Controller update: reads reference and state estimate, writes the control action in-place.

Parameters:
  • reference (numpy.ndarray) – Reference / setpoint data. Shape (N,), dtype float64.

  • state_estimate (numpy.ndarray) – Current state estimate from the observer. Shape (M,), dtype float64.

  • control_action (numpy.ndarray) – Pre-allocated output array. Overwritten in-place with the control action. Shape (P,), dtype float64.

Returns:

A return code indicating the status of the update operation.

Return type:

BotaControlReturnCode

In-line Configuration Methods

Specific implementations of control blocks may include additional in-line configuration methods that allow users to modify block parameters at configuration or runtime without needing to re-instantiate the block. These methods are specific to each block and are not part of the base class interface.


BotaControlReturnCode

class BotaControlReturnCode

Enum class representing the status of a control block update operation.

OK
Stale
Degraded
DeadlineMissed
NonFatalError
FatalError

Pipeline Wiring

Here’s how to connect multiple blocks to create a processing pipeline:

###############################################
# EXAMPLE OF A BUNDLED CONTROL PIPELINE USING THE BOTA CONTROL BLOCKS #
###############################################

import time
import numpy as np

# Define signals as pre-allocated numpy arrays (reused every iteration)
signal_1 = np.zeros(N, dtype=np.float64)
signal_2 = np.zeros(M, dtype=np.float64)
signal_3 = np.zeros(P, dtype=np.float64)

# Path to the JSON configuration file for each block
config_1 = "path/to/config_1.json"
config_2 = "path/to/config_2.json"
config_3 = "path/to/config_3.json"

# Instantiation & configuration at initialisation time
block_1 = Block1(config_1)
block_2 = Block2(config_2)
block_3 = Block3(config_3)

# Block in-line static configuration
block_1.set_parameter(value_1)
block_2.set_parameter(value_2)
block_3.set_parameter(value_3)

# Set the desired processing rate
rate_hz = 500.0  # 500 Hz
dt = 1.0 / rate_hz

running = True

# Loop reactor function to handle return codes and control flow
def loop_reactor(code: BotaControlReturnCode) -> None:
    global running
    match code:
        case BotaControlReturnCode.OK:
            pass  # Normal operation, continue processing
        # ... other cases ...
        case BotaControlReturnCode.FatalError:
            # Handle fatal errors (e.g. log the error, shut down safely, etc.)
            running = False  # Stop the loop on fatal error

while running:
    start_time = time.perf_counter()

    # Update signal_1 with new data (e.g. from sensors, reference generators, etc.)
    # Write directly into the pre-allocated array to avoid re-allocation
    signal_1[:] = get_new_data_for_signal_1()

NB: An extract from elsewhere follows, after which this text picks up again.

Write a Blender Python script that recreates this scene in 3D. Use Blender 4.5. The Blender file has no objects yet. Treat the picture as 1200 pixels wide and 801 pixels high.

    # Process data through the pipeline
    loop_reactor(block_1.update(signal_1, signal_2))
    # => signal_2 freshly updated by block_1 algorithm can be used HERE
    loop_reactor(block_2.update_inplace(signal_2))
    # => signal_2 freshly updated by block_2 algorithm can be used HERE
    loop_reactor(block_3.update(signal_2, signal_3))
    # => signal_3 freshly updated by block_3 algorithm can be used HERE

    #############
    # Control logic here #
    #############

    # Rate control — sleep to maintain the desired frequency
    elapsed = time.perf_counter() - start_time
    sleep_time = dt - elapsed
    if sleep_time > 0:
        time.sleep(sleep_time)

Distribution

The Bota Control Toolkit definitions are distributed as a Python package.

It can be installed using pip:

pip install bota-control

Important

The bota-control package is a dependency of all the other Bota Control Toolkit blocks.